More than 100 TU Delft professors find this inappropriate and have signed a petition that was sent to the ABP on Monday 8 March. Among their demands is that ABP define ambitious sustainability goals and stop investing in companies that work on fossil energy extraction, contribute to deforestation and score low on human rights.

The petition was put together by Professor of Climate Design & Sustainability Andy van den Dobbelsteen and Professor of Human Motor Augmentation Heike Vallery. The petition was signed by more than 100 TU Delft professors in just a couple of days. The initiators first approached professors, but from now on, any TU Delft staff member can sign the petition.

Van den Dobbelsteen, who is the Coordinator of Sustainability at TU Delft, calls the current situation ‘unacceptable’. “While government employees work really hard, their pension money goes by the bucket load to non-sustainable industries.”

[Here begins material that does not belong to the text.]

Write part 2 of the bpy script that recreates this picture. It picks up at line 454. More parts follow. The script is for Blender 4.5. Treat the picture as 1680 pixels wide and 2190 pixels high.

Political pressure needs to be ramped up to bring about change. He hopes that the VSNU (Association of Universities in the Netherlands) also takes a stand. He is hopeful as “more and more people are dissatisfied with ABP’s policy.”

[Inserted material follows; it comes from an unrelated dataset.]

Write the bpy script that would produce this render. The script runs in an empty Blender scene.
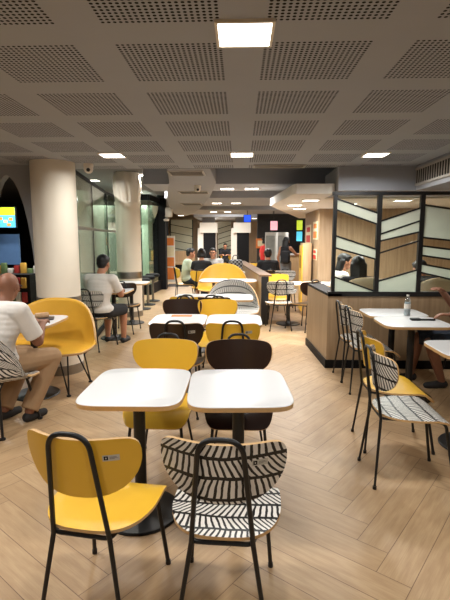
import bpy, bmesh, math, random
from mathutils import Vector, Matrix
random.seed(7)
R = math.radians
sc = bpy.context.scene
COL = sc.collection

# ---------------------------------------------------------------- camera, world, exposure
cam_d = bpy.data.cameras.new('camera'); cam = bpy.data.objects.new('camera', cam_d); COL.objects.link(cam)
CAM_H = 1.55; PITCH = R(7.85); YAW = R(1.9)
cam.location = (0, 0, CAM_H); cam.rotation_euler = (R(90) - PITCH, 0, YAW)
cam_d.sensor_fit = 'VERTICAL'; cam_d.sensor_height = 36; cam_d.lens = 27.0
cam_d.clip_start = 0.05; cam_d.clip_end = 200
sc.camera = cam
w = bpy.data.worlds.new('ambient'); sc.world = w; w.use_nodes = True
w.node_tree.nodes['Background'].inputs[0].default_value = (1.0, 0.99, 0.98, 1)
w.node_tree.nodes['Background'].inputs[1].default_value = 0.35
sc.view_settings.view_transform = 'Standard'; sc.view_settings.look = 'None'
sc.view_settings.gamma = 1; sc.view_settings.use_curve_mapping = False
sc.view_settings.exposure = 0.0
LAMP_W = 8.4          # watts of one small ceiling panel
CEIL = 2.38

def ray(px, py):
    cp, sp, cy, sy = math.cos(PITCH), math.sin(PITCH), math.cos(YAW), math.sin(YAW)
    f = Vector((-sy*cp, cy*cp, -sp)); r = Vector((cy, sy, 0)); u = r.cross(f)
    return f + r*((px-225)/450) + u*((300-py)/450)
def at(px, py, Y):
    d = ray(px, py); return Vector((0, 0, CAM_H)) + d*(Y/d.y)

# ---------------------------------------------------------------- materials
def lin(c):
    return tuple(((v/255)/12.92 if v/255 <= .04045 else ((v/255+.055)/1.055)**2.4) for v in c) + (1,)
MATS = {}
class NT:
    def __init__(s, name):
        s.m = bpy.data.materials.new(name); s.m.use_nodes = True; s.t = s.m.node_tree
        s.b = s.t.nodes['Principled BSDF']
    def n(s, kind, **kw):
        o = s.t.nodes.new('ShaderNode' + kind)
        for k, v in kw.items(): setattr(o, k, v)
        return o
    def l(s, a, b): s.t.links.new(a, b)
    def math(s, op, a, b=None, c=None):
        o = s.n('Math', operation=op)
        for i, v in enumerate((a, b, c)):
            if v is None: continue
            if isinstance(v, (int, float)): o.inputs[i].default_value = v
            else: s.l(v, o.inputs[i])
        return o.outputs[0]
    def mix(s, f, a, b):
        o = s.n('Mix', data_type='RGBA')
        for i, v in ((0, f), (6, a), (7, b)):
            if isinstance(v, (int, float)): o.inputs[i].default_value = v
            elif isinstance(v, tuple): o.inputs[i].default_value = v
            else: s.l(v, o.inputs[i])
        return o.outputs[2]
    def noise(s, vec, scale, detail=2):
        o = s.n('TexNoise'); o.inputs['Scale'].default_value = scale; o.inputs['Detail'].default_value = detail
        if vec is not None: s.l(vec, o.inputs['Vector'])
        return o.outputs['Fac']
    def coord(s, which='Object'): return s.n('TexCoord').outputs[which]
    def sep(s, v):
        o = s.n('SeparateXYZ'); s.l(v, o.inputs[0]); return o.outputs
    def comb(s, x, y, z):
        o = s.n('CombineXYZ')
        for i, v in enumerate((x, y, z)):
            if isinstance(v, (int, float)): o.inputs[i].default_value = v
            else: s.l(v, o.inputs[i])
        return o.outputs[0]
def mat(name, rgb, rough=.5, metal=0, var=.08, scale=12, emit=0, spec=None, bump=0):
    if name in MATS: return MATS[name]
    t = NT(name); c = lin(rgb)
    a = tuple(v*(1-var) for v in c[:3])+(1,); b = tuple(min(1, v*(1+var)) for v in c[:3])+(1,)
    f = t.noise(t.coord(), scale, 3)
    t.l(t.mix(f, a, b), t.b.inputs['Base Color'])
    t.b.inputs['Roughness'].default_value = rough; t.b.inputs['Metallic'].default_value = metal
    if spec is not None: t.b.inputs['Specular IOR Level'].default_value = spec
    if emit:
        t.b.inputs['Emission Color'].default_value = c; t.b.inputs['Emission Strength'].default_value = emit
    if bump:
        bp = t.n('Bump'); bp.inputs['Strength'].default_value = bump; t.l(t.noise(t.coord(), scale*6, 3), bp.inputs['Height'])
        t.l(bp.outputs[0], t.b.inputs['Normal'])
    MATS[name] = t.m; return t.m

def floor_material():
    t = NT('oak_herringbone'); W = .16; n = 6; an = R(53)
    x, y, z = t.sep(t.coord())[:3]
    dx = t.math('SUBTRACT', x, .71); dy = t.math('SUBTRACT', y, 2.29)
    u = t.math('DIVIDE', t.math('ADD', t.math('MULTIPLY', dx, math.cos(an)), t.math('MULTIPLY', dy, math.sin(an))), W)
    v = t.math('DIVIDE', t.math('SUBTRACT', t.math('MULTIPLY', dy, math.cos(an)), t.math('MULTIPLY', dx, math.sin(an))), W)
    iu = t.math('FLOOR', u); iv = t.math('FLOOR', v)
    k = t.math('FLOORED_MODULO', t.math('SUBTRACT', iu, iv), 2*n)
    isH = t.math('LESS_THAN', k, n-.5)
    m = t.math('SUBTRACT', 2*n-1, k)
    H = lambda a, b: t.math('ADD', t.math('MULTIPLY', isH, a), t.math('MULTIPLY', t.math('SUBTRACT', 1, isH), b))
    ou = H(t.math('SUBTRACT', iu, k), iu); ov = H(iv, t.math('SUBTRACT', iv, m))
    along = H(t.math('SUBTRACT', u, ou), t.math('SUBTRACT', v, ov)); across = H(t.math('SUBTRACT', v, ov), t.math('SUBTRACT', u, ou))
    e1 = t.math('MINIMUM', across, t.math('SUBTRACT', 1, across)); e2 = t.math('MINIMUM', along, t.math('SUBTRACT', n, along))
    edge = t.math('LESS_THAN', t.math('MINIMUM', e1, e2), .012)
    wn = t.n('TexWhiteNoise', noise_dimensions='3D'); t.l(t.comb(ou, ov, isH), wn.inputs['Vector'])
    rnd = wn.outputs['Value']
    gv = t.comb(t.math('ADD', t.math('MULTIPLY', along, .28), t.math('MULTIPLY', rnd, 40)), t.math('MULTIPLY', across, 1.6), t.math('MULTIPLY', rnd, 17))
    g1 = t.noise(gv, 3.5, 5)
    gv2 = t.comb(t.math('MULTIPLY', along, .2), t.math('ADD', t.math('MULTIPLY', across, 9), t.math('MULTIPLY', rnd, 30)), 0.0)
    g2 = t.noise(gv2, 4, 3)
    base = t.mix(rnd, lin((176, 146, 109)), lin((192, 162, 124)))
    base = t.mix(t.math('MULTIPLY', t.math('SUBTRACT', g1, .38), 1.5), base, lin((154, 120, 85)))
    base = t.mix(t.math('MULTIPLY', t.math('SUBTRACT', g2, .4), .9), base, lin((156, 122, 88)))
    base = t.mix(edge, base, lin((122, 94, 68)))
    t.l(base, t.b.inputs['Base Color'])
    t.l(t.math('ADD', .36, t.math('MULTIPLY', g2, .16)), t.b.inputs['Roughness'])
    bp = t.n('Bump'); bp.inputs['Strength'].default_value = .12; bp.inputs['Distance'].default_value = .002
    t.l(t.math('SUBTRACT', g2, edge), bp.inputs['Height']); t.l(bp.outputs[0], t.b.inputs['Normal'])
    return t.m

def ceiling_material():
    t = NT('perforated_plasterboard'); MX = .645; MY = .655; P = .235
    x, y, z = t.sep(t.coord())[:3]
    lx = t.math('SUBTRACT', t.math('FLOORED_MODULO', t.math('SUBTRACT', x, .331-MX/2), MX), MX/2)
    ly = t.math('SUBTRACT', t.math('FLOORED_MODULO', t.math('SUBTRACT', y, 2.295-MY/2), MY), MY/2)
    inx = t.math('LESS_THAN', t.math('ABSOLUTE', lx), P); iny = t.math('LESS_THAN', t.math('ABSOLUTE', ly), P)
    pit = .0235
    hx = t.math('SUBTRACT', t.math('FLOORED_MODULO', lx, pit), pit/2); hy = t.math('SUBTRACT', t.math('FLOORED_MODULO', ly, pit), pit/2)
    d = t.math('SQRT', t.math('ADD', t.math('MULTIPLY', hx, hx), t.math('MULTIPLY', hy, hy)))
    hole = t.math('MULTIPLY', t.math('MULTIPLY', inx, iny), t.math('LESS_THAN', d, .0072))
    nz = t.noise(t.coord(), 3, 3)
    base = t.mix(nz, lin((158, 160, 164)), lin((164, 166, 170)))
    t.l(t.mix(hole, base, lin((22, 20, 19))), t.b.inputs['Base Color'])
    t.b.inputs['Roughness'].default_value = .85; t.b.inputs['Specular IOR Level'].default_value = .2
    return t.m

def strokes_material(name, band=.085, per=.0285, duty=.40, slope=.5):
    t = NT(name)
    uv = t.n('UVMap').outputs[0]
    x, y, z = t.sep(uv)[:3]
    wob = t.math('MULTIPLY', t.math('SUBTRACT', t.noise(uv, 6, 2), .5), .03)
    yy = t.math('ADD', t.math('ADD', y, wob), 5.0)
    bi = t.math('FLOOR', t.math('DIVIDE', yy, band)); fr = t.math('FLOORED_MODULO', yy, band)
    wn = t.n('TexWhiteNoise', noise_dimensions='1D'); t.l(bi, wn.inputs['W'])
    sg = t.math('SUBTRACT', t.math('MULTIPLY', t.math('FLOORED_MODULO', bi, 2), 2), 1)
    sl = t.math('MULTIPLY', sg, t.math('ADD', slope*.4, t.math('MULTIPLY', wn.outputs['Value'], slope*.9)))
    fan = t.math('MULTIPLY', t.math('MULTIPLY', x, fr), 3.6)
    w2 = t.math('MULTIPLY', t.math('SUBTRACT', t.noise(uv, 14, 2), .5), .018)
    s_ = t.math('ADD', t.math('ADD', t.math('ADD', x, w2), t.math('MULTIPLY', fr, sl)), t.math('ADD', fan, 5.0))
    st = t.math('LESS_THAN', t.math('FLOORED_MODULO', s_, per), per*duty)
    ln = t.math('LESS_THAN', fr, band*.16)
    t.l(t.mix(t.math('MAXIMUM', st, ln), lin((226, 222, 214)), lin((20, 19, 19))), t.b.inputs['Base Color'])
    t.b.inputs['Roughness'].default_value = .38
    return t.m

def wood_material(name, a, b, scale=1.0, rough=.5, vertical=True):
    t = NT(name)
    x, y, z = t.sep(t.coord())[:3]
    s = 1.2
    v = t.comb(t.math('MULTIPLY', x, 22*scale), t.math('MULTIPLY', y, 22*scale), t.math('MULTIPLY', z, s*scale))
    g = t.noise(v, 1.3, 5)
    t.l(t.mix(t.math('MULTIPLY', t.math('SUBTRACT', g, .25), 1.8), lin(a), lin(b)), t.b.inputs['Base Color'])
    t.b.inputs['Roughness'].default_value = rough
    return t.m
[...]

‘More and more people are dissatisfied with ABP’s policy.’

People do indeed seem to be fed up with ABP, and not only at TU Delft. Dozens of university researchers detest the pension fund saying that it is working on becoming sustainable, but at shareholders meetings of energy companies, usually votes against resolutions that would force these companies to adopt a more sustainable course of action.

It seems that the University of Maastricht has had enough. A year ago, ABP informed the University that it intended to continue investing in energy companies so that it, as a shareholder, could talk to these companies and move them towards greener choices. In practice, little has come of this.

In February, the University of Maastricht’s Executive Board called on ABP to withdraw from the fossil fuel industry. “We are asking the ABP to design an action plan which would allow it to break its ties with sectors that are connected to fossil fuels as soon as feasible.” The ABP has not yet responded to this call. “We are working on a response,” a press officer told Delta.

TU Delft researchers’ petition thus comes on top of quite a commotion about ABP’s investments. Wageningen University and Research’s (WUR) professors and staff have also voiced (in Dutch) their concerns. They want WUR’s Board to demand ABP to stop investing in large Brazilian meat companies that cause deforestation and illegal tree felling to make space for soya bean plantations and illegal cattle farms.

And last week, staff and students of the Utrecht University of Applied Sciences also signed an online petition in which they called on the Executive Board and other institutions to publicly speak out against ABP’s investments.